Begin with the first line and repeat exactly through the line containing "return X(px, d), d"; leave every image out.

# start of Data provided

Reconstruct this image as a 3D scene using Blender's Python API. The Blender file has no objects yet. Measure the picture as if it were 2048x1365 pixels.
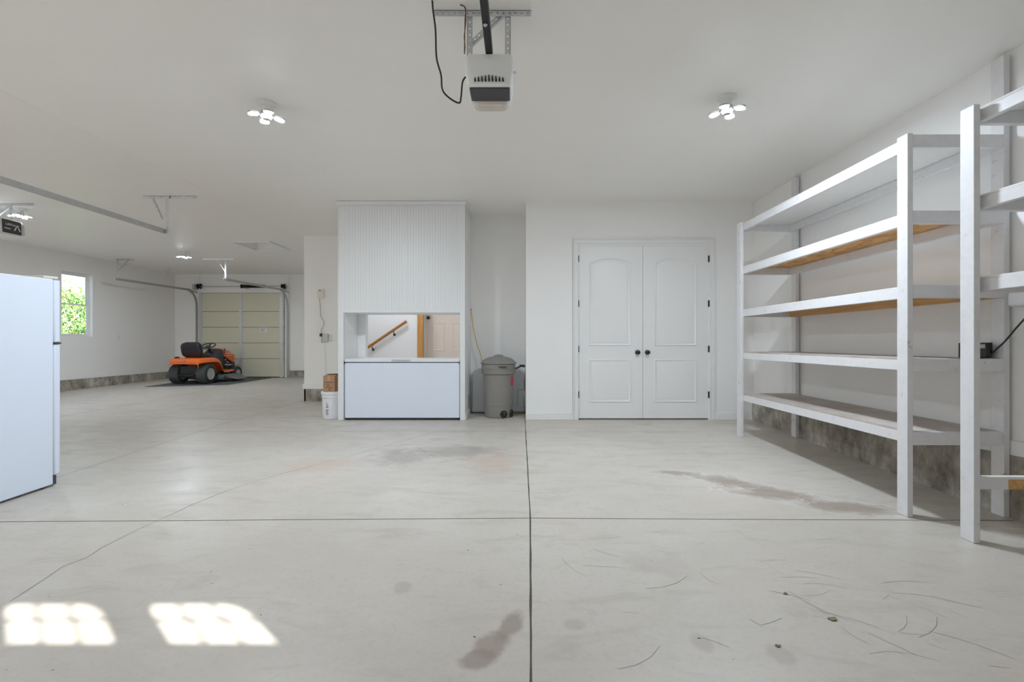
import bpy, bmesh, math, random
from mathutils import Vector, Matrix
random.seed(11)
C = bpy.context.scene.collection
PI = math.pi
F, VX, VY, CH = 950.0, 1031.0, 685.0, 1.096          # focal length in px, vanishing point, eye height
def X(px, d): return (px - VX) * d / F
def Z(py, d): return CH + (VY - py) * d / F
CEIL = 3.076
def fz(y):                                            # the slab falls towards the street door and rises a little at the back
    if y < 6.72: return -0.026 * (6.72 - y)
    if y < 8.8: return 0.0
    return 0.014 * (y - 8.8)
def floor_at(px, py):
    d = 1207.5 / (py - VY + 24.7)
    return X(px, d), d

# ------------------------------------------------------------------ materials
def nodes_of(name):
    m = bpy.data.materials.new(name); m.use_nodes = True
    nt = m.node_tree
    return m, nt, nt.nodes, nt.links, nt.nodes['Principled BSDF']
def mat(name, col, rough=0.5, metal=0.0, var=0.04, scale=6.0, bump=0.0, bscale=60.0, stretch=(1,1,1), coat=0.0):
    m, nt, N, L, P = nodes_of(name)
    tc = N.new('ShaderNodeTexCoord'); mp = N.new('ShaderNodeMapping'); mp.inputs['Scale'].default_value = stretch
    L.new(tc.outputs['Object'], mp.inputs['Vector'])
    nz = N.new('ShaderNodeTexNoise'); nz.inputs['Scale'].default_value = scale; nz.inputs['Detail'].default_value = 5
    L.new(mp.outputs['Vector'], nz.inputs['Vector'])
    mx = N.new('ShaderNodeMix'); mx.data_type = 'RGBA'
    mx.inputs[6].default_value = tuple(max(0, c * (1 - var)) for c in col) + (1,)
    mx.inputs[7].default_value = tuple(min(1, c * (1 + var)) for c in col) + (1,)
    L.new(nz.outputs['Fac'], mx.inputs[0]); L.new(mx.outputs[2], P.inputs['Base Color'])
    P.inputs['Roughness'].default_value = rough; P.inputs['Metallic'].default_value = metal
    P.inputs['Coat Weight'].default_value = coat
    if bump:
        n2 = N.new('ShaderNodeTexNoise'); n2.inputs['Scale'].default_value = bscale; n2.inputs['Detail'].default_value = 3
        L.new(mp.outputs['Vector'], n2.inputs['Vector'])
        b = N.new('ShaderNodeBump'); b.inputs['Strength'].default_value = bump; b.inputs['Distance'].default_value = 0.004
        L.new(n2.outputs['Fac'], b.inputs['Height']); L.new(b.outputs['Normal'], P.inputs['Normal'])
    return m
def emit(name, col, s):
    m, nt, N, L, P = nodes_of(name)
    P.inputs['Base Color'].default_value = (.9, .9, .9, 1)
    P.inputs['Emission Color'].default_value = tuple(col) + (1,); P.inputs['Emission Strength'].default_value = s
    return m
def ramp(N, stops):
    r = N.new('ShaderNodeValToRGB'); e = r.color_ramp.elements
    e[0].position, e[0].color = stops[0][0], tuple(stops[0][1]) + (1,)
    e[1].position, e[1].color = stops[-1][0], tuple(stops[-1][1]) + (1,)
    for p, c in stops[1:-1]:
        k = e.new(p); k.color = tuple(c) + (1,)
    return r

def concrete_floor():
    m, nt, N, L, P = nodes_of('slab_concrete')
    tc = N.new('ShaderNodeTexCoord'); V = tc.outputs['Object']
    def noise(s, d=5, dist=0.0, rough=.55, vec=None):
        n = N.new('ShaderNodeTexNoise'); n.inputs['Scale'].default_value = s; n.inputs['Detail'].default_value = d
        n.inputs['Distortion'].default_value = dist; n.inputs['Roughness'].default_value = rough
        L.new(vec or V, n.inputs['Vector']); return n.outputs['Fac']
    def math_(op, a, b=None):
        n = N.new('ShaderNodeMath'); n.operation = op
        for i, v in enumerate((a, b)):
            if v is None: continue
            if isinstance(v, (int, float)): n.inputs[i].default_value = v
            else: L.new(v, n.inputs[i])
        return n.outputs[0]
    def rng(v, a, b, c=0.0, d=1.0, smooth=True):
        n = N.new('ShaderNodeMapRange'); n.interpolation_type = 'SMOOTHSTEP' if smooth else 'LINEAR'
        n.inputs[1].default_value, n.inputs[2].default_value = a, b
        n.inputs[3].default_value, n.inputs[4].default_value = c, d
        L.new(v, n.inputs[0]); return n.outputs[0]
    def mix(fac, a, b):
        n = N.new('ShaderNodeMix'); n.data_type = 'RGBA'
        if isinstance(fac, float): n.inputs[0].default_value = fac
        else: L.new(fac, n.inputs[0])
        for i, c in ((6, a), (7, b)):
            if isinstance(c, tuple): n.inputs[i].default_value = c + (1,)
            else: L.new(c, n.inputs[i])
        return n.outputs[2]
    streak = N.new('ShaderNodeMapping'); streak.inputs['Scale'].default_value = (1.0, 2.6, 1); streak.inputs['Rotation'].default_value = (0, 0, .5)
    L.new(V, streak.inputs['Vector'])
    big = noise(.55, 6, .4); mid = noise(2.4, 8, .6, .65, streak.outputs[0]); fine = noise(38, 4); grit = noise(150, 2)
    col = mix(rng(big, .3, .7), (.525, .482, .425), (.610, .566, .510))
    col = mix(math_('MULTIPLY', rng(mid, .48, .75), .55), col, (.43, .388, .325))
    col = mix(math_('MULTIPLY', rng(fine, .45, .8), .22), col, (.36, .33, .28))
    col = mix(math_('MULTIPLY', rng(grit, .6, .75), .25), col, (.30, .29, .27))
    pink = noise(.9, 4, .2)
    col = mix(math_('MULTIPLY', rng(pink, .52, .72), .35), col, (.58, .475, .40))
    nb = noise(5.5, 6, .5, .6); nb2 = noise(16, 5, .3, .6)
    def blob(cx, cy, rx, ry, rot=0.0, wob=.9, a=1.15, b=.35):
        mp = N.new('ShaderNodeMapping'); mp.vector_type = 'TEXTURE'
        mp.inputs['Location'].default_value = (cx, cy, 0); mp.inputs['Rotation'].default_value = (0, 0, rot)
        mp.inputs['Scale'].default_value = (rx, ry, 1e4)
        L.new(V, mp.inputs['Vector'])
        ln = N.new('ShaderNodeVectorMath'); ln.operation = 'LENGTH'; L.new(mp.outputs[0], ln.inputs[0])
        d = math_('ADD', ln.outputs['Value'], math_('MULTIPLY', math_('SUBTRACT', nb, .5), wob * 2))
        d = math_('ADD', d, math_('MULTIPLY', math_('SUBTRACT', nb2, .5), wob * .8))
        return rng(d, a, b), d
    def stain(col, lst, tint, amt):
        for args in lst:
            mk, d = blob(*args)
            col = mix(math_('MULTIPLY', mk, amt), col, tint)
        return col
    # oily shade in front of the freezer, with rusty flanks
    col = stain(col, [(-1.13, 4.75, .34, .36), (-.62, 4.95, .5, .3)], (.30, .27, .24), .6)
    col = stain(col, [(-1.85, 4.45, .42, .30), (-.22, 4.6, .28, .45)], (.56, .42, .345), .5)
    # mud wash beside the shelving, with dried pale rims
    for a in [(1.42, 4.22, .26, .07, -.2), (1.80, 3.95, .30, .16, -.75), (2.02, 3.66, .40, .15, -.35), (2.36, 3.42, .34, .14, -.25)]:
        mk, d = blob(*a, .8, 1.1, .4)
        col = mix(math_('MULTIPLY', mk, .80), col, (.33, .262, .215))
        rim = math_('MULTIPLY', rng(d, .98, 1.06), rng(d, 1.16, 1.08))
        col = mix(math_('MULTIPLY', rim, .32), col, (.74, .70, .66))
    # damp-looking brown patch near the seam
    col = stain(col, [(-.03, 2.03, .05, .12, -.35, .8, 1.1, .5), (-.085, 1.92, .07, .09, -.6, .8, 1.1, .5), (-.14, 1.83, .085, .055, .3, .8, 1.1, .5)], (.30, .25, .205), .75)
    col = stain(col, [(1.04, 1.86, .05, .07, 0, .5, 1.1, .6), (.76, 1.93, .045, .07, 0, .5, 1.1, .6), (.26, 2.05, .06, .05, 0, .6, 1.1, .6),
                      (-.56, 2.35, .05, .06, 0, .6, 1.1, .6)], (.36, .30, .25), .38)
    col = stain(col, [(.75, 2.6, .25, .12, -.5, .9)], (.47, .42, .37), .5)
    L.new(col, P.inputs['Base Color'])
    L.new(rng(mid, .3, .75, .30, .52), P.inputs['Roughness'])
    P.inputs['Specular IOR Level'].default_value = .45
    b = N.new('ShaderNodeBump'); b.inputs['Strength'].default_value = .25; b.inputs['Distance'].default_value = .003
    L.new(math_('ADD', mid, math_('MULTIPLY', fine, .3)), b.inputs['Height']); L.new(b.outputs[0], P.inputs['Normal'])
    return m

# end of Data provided

§ Written answer:
Reconstruct this image as a 3D scene using Blender's Python API. The Blender file has no objects yet. Measure the picture as if it were 2048x1365 pixels.
import bpy, bmesh, math, random
from mathutils import Vector, Matrix
random.seed(11)
C = bpy.context.scene.collection
PI = math.pi
F, VX, VY, CH = 950.0, 1031.0, 685.0, 1.096          # focal length in px, vanishing point, eye height
def X(px, d): return (px - VX) * d / F
def Z(py, d): return CH + (VY - py) * d / F
CEIL = 3.076
def fz(y):                                            # the slab falls towards the street door and rises a little at the back
    if y < 6.72: return -0.026 * (6.72 - y)
    if y < 8.8: return 0.0
    return 0.014 * (y - 8.8)
def floor_at(px, py):
    d = 1207.5 / (py - VY + 24.7)
    return X(px, d), d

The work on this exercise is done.